Existem alternativas para o transporte de petróleo na região?

Os EAU e a Arábia Saudita continuam a tentar criar novas rotas para evitarem o Estreito de Ormuz, incluindo através da construção de mais oleodutos.

Que outros incidentes já houve no Estreito antes destes mais recentes?

Em julho de 1988, o navio de guerra norte-americano Vincennes abateu um voo comercia liraniano que transportava 290 pessoas a bordo. Todas morreram, no que Washington considerou ser um acidente, sob o argumento de que o avião foi confundido com um caça de guerra.

Teerão acusou os EUA de um "ataque deliberado". Os EUA responderam que o Vincennes estava na área para proteger navios neutros contra ataques perpetrados pelo Irão.

No início de 2008, os EUA apontaram o dedo ao Irão pelo que disseram ser uma provocação, quando navios de guerra iranianos fizeram uma aproximação a três navios dos EUA no Estreito.

Meses depois, em junho desse ano, o então comandante da Guarda Revolucionária do Irão, Mohammad Ali Jafari, anunciou que ia impor controlos aos navios que atravessam o Estreito de Ormuz em caso de ataque.

Em julho de 2010, um petroleiro japonês, o M Star, foi atacado no Estreito. O ataque foi reivindicado por um grupo de militantes autointitulado Brigadas Abdullah Azzam, ligadas à Al-Qaeda.

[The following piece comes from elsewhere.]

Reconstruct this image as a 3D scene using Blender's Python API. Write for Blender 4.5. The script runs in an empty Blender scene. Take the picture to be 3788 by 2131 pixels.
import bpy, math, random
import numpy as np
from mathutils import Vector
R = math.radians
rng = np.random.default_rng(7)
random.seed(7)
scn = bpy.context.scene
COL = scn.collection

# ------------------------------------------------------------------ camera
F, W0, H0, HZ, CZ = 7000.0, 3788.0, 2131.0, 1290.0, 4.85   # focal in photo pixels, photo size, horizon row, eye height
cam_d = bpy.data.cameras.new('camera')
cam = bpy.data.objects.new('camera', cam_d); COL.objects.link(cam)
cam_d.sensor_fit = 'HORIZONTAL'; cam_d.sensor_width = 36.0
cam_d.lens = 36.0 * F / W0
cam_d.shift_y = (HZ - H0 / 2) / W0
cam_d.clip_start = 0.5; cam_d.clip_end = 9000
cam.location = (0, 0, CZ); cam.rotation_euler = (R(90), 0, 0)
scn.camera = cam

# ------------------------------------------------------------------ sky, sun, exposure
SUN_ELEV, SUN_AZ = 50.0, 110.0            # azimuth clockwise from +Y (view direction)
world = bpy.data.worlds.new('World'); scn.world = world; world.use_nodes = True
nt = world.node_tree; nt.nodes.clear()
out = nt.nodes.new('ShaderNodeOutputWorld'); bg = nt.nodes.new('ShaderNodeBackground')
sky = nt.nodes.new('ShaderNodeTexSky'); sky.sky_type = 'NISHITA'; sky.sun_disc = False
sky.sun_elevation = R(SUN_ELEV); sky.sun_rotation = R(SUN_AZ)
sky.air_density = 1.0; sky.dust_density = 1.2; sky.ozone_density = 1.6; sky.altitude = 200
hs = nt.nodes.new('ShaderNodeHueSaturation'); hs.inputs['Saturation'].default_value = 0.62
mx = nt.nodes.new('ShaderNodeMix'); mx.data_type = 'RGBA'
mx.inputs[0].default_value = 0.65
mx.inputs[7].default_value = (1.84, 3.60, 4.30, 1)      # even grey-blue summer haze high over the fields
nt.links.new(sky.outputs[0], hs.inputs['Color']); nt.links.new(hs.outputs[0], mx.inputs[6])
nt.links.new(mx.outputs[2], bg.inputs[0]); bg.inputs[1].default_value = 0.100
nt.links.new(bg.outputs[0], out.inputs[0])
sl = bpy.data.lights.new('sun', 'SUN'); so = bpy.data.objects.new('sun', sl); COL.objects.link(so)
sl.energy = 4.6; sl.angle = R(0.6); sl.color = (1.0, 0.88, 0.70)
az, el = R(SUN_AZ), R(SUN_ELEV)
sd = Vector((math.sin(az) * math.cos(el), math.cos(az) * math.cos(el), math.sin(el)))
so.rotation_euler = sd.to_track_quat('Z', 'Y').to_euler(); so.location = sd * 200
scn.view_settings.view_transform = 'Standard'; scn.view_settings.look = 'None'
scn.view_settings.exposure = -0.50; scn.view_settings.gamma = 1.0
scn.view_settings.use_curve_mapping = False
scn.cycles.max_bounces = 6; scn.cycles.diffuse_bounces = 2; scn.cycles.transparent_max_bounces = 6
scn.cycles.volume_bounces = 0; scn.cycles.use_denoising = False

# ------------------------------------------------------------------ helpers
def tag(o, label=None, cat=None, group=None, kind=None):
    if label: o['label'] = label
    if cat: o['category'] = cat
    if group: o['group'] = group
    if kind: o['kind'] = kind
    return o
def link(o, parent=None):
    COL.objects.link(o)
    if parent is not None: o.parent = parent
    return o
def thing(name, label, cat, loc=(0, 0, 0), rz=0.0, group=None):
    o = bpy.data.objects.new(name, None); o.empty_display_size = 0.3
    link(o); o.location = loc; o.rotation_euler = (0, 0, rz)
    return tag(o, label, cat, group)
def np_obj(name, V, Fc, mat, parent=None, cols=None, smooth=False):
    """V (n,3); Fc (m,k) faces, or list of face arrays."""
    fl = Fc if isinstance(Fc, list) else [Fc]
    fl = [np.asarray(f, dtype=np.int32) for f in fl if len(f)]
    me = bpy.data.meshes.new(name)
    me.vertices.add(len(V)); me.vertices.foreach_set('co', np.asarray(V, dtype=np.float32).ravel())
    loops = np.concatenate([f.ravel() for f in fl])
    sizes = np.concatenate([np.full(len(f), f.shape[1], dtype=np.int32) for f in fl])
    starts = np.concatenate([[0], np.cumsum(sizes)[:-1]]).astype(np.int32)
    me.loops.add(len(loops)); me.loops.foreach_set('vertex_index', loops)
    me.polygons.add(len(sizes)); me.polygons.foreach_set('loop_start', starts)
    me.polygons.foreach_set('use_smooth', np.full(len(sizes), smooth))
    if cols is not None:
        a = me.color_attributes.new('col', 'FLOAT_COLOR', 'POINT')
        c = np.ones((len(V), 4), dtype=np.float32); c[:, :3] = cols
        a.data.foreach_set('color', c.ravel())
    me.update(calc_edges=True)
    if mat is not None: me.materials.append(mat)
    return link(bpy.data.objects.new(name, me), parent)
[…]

Em janeiro de 2012, o Irão voltou a ameaçar um bloqueio no Estreito de Ormuz em retaliação às sanções impostas pelos EUA e a União Europeia sobre as receitas petrolíferas do país, uma tentativa de travar o programa iraniano de enriquecimento de urânio.

Em maio de 2015, navios iranianos dispararam contra um petroleiro com bandeira de Singapura, após terem acusado os seus tripulantes de danificarem uma plataforma petrolífera. Nessa altura, Teerão também confiscou um navio porta-contentores que atravessou o Estreito.

Em julho de 2018, o Presidente iraniano, Hassan Rouhani, deu a entender que poderia cortar o fluxo de petróleo em Ormuz em resposta ao pedido então feito pelos EUA aos seus parceiros para que reduzissem as exportações de crude iraniano a zero. Um comandante da Guarda Revolucionária iraniana também veio a público anunciar que Teerão ia bloquear todas as exportações que atravessam o Estreito caso as exportações iranianas fossem castigadas.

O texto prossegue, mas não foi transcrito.